## Work to be completed
Every record must be written out once more, with nothing added or omitted.

Entries from a dataset:
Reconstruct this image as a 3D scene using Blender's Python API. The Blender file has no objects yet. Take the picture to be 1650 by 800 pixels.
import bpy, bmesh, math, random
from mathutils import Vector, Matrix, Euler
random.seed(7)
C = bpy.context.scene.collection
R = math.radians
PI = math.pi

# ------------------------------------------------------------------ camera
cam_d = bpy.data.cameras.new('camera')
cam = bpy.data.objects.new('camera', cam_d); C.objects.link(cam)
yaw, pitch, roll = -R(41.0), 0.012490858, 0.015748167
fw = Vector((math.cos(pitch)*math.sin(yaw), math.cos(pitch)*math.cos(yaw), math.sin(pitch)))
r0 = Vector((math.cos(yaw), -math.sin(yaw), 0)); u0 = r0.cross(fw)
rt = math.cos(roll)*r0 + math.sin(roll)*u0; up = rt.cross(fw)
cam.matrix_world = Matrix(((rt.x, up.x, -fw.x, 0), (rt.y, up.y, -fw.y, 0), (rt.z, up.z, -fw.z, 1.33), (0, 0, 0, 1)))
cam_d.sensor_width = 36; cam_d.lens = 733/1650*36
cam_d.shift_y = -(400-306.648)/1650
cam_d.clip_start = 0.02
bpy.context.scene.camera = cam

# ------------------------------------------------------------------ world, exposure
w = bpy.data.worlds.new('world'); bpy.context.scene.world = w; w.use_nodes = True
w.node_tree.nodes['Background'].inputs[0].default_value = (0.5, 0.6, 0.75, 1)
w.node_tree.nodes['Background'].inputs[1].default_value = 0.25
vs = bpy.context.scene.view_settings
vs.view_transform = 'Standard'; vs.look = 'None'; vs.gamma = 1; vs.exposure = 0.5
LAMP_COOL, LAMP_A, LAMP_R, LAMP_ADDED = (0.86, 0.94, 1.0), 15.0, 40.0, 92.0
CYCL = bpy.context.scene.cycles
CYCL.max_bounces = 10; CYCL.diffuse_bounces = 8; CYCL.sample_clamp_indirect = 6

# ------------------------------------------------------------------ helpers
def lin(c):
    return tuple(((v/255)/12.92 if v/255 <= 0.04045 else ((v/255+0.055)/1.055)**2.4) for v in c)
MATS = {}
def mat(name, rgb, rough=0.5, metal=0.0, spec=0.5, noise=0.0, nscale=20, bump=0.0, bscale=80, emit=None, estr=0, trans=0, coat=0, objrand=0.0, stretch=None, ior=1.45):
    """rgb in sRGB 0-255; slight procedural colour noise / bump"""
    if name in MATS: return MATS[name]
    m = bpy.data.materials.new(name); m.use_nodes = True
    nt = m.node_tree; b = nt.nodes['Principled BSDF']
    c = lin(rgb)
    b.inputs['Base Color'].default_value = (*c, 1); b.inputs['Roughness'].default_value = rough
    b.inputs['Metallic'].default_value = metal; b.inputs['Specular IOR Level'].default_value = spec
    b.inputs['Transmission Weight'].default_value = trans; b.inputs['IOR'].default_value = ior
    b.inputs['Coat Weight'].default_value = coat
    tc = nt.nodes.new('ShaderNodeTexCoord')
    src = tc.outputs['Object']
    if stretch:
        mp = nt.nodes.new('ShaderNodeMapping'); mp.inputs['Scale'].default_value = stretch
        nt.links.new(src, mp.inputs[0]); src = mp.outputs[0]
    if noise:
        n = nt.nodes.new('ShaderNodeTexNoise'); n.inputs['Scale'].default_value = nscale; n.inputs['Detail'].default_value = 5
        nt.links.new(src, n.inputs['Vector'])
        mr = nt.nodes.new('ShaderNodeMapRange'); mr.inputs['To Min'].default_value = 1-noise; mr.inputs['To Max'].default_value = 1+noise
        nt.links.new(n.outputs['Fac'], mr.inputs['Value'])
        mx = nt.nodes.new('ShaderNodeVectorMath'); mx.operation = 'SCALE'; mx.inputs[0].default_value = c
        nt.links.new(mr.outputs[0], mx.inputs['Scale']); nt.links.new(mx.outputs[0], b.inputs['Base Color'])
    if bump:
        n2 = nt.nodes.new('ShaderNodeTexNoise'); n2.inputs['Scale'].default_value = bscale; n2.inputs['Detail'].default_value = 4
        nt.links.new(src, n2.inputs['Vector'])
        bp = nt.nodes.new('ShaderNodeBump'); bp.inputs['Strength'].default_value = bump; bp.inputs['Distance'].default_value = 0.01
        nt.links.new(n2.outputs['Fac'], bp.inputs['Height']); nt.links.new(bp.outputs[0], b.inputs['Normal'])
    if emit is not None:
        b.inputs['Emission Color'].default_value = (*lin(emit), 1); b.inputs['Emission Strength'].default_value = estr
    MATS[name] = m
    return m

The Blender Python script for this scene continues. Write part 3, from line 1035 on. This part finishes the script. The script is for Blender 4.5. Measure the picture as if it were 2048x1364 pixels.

## Task output
Reconstruct this image as a 3D scene using Blender's Python API. The Blender file has no objects yet. Take the picture to be 1650 by 800 pixels.
import bpy, bmesh, math, random
from mathutils import Vector, Matrix, Euler
random.seed(7)
C = bpy.context.scene.collection
R = math.radians
PI = math.pi

# ------------------------------------------------------------------ camera
cam_d = bpy.data.cameras.new('camera')
cam = bpy.data.objects.new('camera', cam_d); C.objects.link(cam)
yaw, pitch, roll = -R(41.0), 0.012490858, 0.015748167
fw = Vector((math.cos(pitch)*math.sin(yaw), math.cos(pitch)*math.cos(yaw), math.sin(pitch)))
r0 = Vector((math.cos(yaw), -math.sin(yaw), 0)); u0 = r0.cross(fw)
rt = math.cos(roll)*r0 + math.sin(roll)*u0; up = rt.cross(fw)
cam.matrix_world = Matrix(((rt.x, up.x, -fw.x, 0), (rt.y, up.y, -fw.y, 0), (rt.z, up.z, -fw.z, 1.33), (0, 0, 0, 1)))
cam_d.sensor_width = 36; cam_d.lens = 733/1650*36
cam_d.shift_y = -(400-306.648)/1650
cam_d.clip_start = 0.02
bpy.context.scene.camera = cam

# ------------------------------------------------------------------ world, exposure
w = bpy.data.worlds.new('world'); bpy.context.scene.world = w; w.use_nodes = True
w.node_tree.nodes['Background'].inputs[0].default_value = (0.5, 0.6, 0.75, 1)
w.node_tree.nodes['Background'].inputs[1].default_value = 0.25
vs = bpy.context.scene.view_settings
vs.view_transform = 'Standard'; vs.look = 'None'; vs.gamma = 1; vs.exposure = 0.5
LAMP_COOL, LAMP_A, LAMP_R, LAMP_ADDED = (0.86, 0.94, 1.0), 15.0, 40.0, 92.0
CYCL = bpy.context.scene.cycles
CYCL.max_bounces = 10; CYCL.diffuse_bounces = 8; CYCL.sample_clamp_indirect = 6

# ------------------------------------------------------------------ helpers
def lin(c):
    return tuple(((v/255)/12.92 if v/255 <= 0.04045 else ((v/255+0.055)/1.055)**2.4) for v in c)
MATS = {}
def mat(name, rgb, rough=0.5, metal=0.0, spec=0.5, noise=0.0, nscale=20, bump=0.0, bscale=80, emit=None, estr=0, trans=0, coat=0, objrand=0.0, stretch=None, ior=1.45):
    """rgb in sRGB 0-255; slight procedural colour noise / bump"""
    if name in MATS: return MATS[name]
    m = bpy.data.materials.new(name); m.use_nodes = True
    nt = m.node_tree; b = nt.nodes['Principled BSDF']
    c = lin(rgb)
    b.inputs['Base Color'].default_value = (*c, 1); b.inputs['Roughness'].default_value = rough
    b.inputs['Metallic'].default_value = metal; b.inputs['Specular IOR Level'].default_value = spec
    b.inputs['Transmission Weight'].default_value = trans; b.inputs['IOR'].default_value = ior
    b.inputs['Coat Weight'].default_value = coat
    tc = nt.nodes.new('ShaderNodeTexCoord')
    src = tc.outputs['Object']
    if stretch:
        mp = nt.nodes.new('ShaderNodeMapping'); mp.inputs['Scale'].default_value = stretch
        nt.links.new(src, mp.inputs[0]); src = mp.outputs[0]
    if noise:
        n = nt.nodes.new('ShaderNodeTexNoise'); n.inputs['Scale'].default_value = nscale; n.inputs['Detail'].default_value = 5
        nt.links.new(src, n.inputs['Vector'])
        mr = nt.nodes.new('ShaderNodeMapRange'); mr.inputs['To Min'].default_value = 1-noise; mr.inputs['To Max'].default_value = 1+noise
        nt.links.new(n.outputs['Fac'], mr.inputs['Value'])
        mx = nt.nodes.new('ShaderNodeVectorMath'); mx.operation = 'SCALE'; mx.inputs[0].default_value = c
        nt.links.new(mr.outputs[0], mx.inputs['Scale']); nt.links.new(mx.outputs[0], b.inputs['Base Color'])
    if bump:
        n2 = nt.nodes.new('ShaderNodeTexNoise'); n2.inputs['Scale'].default_value = bscale; n2.inputs['Detail'].default_value = 4
        nt.links.new(src, n2.inputs['Vector'])
        bp = nt.nodes.new('ShaderNodeBump'); bp.inputs['Strength'].default_value = bump; bp.inputs['Distance'].default_value = 0.01
        nt.links.new(n2.outputs['Fac'], bp.inputs['Height']); nt.links.new(bp.outputs[0], b.inputs['Normal'])
    if emit is not None:
        b.inputs['Emission Color'].default_value = (*lin(emit), 1); b.inputs['Emission Strength'].default_value = estr
    MATS[name] = m
    return m

The Blender Python script for this scene continues. Write part 3, from line 1035 on. This part finishes the script. The script is for Blender 4.5. Measure the picture as if it were 2048x1364 pixels.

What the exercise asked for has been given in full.